If you own an iPhone or have a friend who does, you’ve probably heard some version of this admission before. The grid is Dots, a super-addictive iOS game released by New York tech incubator Betaworks just over two weeks ago. Dots was downloaded one million times in the first few days after its release, becoming the top app in eight different countries; users completed 25 million rounds in the first week. After just two weeks, users had racked up more than 100 million rounds. That adds up to 190 years of gameplay.
Part of Dots’ addictiveness is its simplicity. You start with a six-by-six grid of multi-colored dots on a flat white background. Players connect dots of like color to remove them from the board and score points, which can be cashed in for various perks. Connecting a square for four or more dots will eliminate every dot of that color from the board. At Quartz, Zach Seward’s handy guide boils the game’s winning strategy down to one simple mantra: “Make squares. Just make them. There is no other Dots strategy.”
The addictiveness of Dots is troubling. The desire to play yields perhaps one too many breaks from work (this article took twice as long to write as it should have because I kept stopping to play rounds “for research”). Those 190 years of gameplay, if done during work hours, shake out to a little more than $12 million in lost wages—and that’s just if you’re working off the $7.25 minimum wage the U.S. government set in July 2009. Staring at a screen all day can cause vision problems, so much so that the Vision Council recommends “eye-gonomics” for office workers to avoid “digital eye strain.”
The good news is that my Dots addiction may come with some added cognitive perks. Casual games like Dots—video games that are quick to access, easy to learn, and require no special game skills (a category that includes many other smartphone games, like Bejeweled and Peggle)—were subject to a study on gaming and cognitive ability conducted by East Carolina University’s (ECU) Psychophysiology Lab in 2010. The study, conducted with dozens of U.S. consumers, was designed to explore the effects of casual games on subjects’ short-term cognitive acuity, including cognitive response time (how quickly a subject completes a task) and executive function (how often a subject completes a task correctly). Subjects who played Bejeweled and similar games for 30-minute periods showed an 87 percent improvement in cognitive response time and a 215 percent increase in executive functioning when compared to a control group.
These cognitive gains should not be interpreted as making gamers “smarter,” per se. Shortly after ECU published their study, the BBC and Nature found that brain training software like Nintendo’s Brain Age doesn’t really improve your reasoning, memory, or problem solving in the long run, and any gains wrought from incessant gameplay are confined to the specific types of tasks required by a game. The six-week online study, which involved 11,430 participants trained several times each week on cognitive tasks designed to improve reasoning, memory, planning, and attention, found that whatever skills players picked up were not immediately transferable to unfamiliar tasks.
More recent research confirms that cognitive perks picked up from gaming are skill-specific and not general gains in intelligence.
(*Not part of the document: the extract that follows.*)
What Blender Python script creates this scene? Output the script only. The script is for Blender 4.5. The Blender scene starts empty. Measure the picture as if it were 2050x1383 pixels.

According to research published in open access journal PLOS ONE by Adam Chie-Ming Oei and Michael Patterson of Nanyang Technological University-Singapore, playing video games for an hour each day can improve subsequent performance on cognitive tasks that use similar mental processes to those required in a specific game.
The researchers had non-gamer participants play five different games on their smartphones for an hour a day, five days of the week, for one month. Each participant was assigned one game with different styles of gameplay, from the typical action games to pattern-recognition challenges like Bejeweled, a popular Android smartphone game which has similar rules and objectives to Dots. After one month, researchers found that participants showed significant improvement in the type of cognitive skills required for their specific game: players who were assigned the action game had improved their capacity to track multiple objects in a short span of time, while spatial memory and pattern-recognition game players improved their performance on visual search tasks.
Playing casual games like Dots and Bejeweled are the cognitive equivalent of working out a single muscle: you strengthen a very specific skill without necessarily improving your overall mental dexterity. But if you’re like me and concerned about your addiction, this news may still come as some comfort: you may be giving up hours of your life, but at least you’re getting very good at making a bunch of colored dots disappear.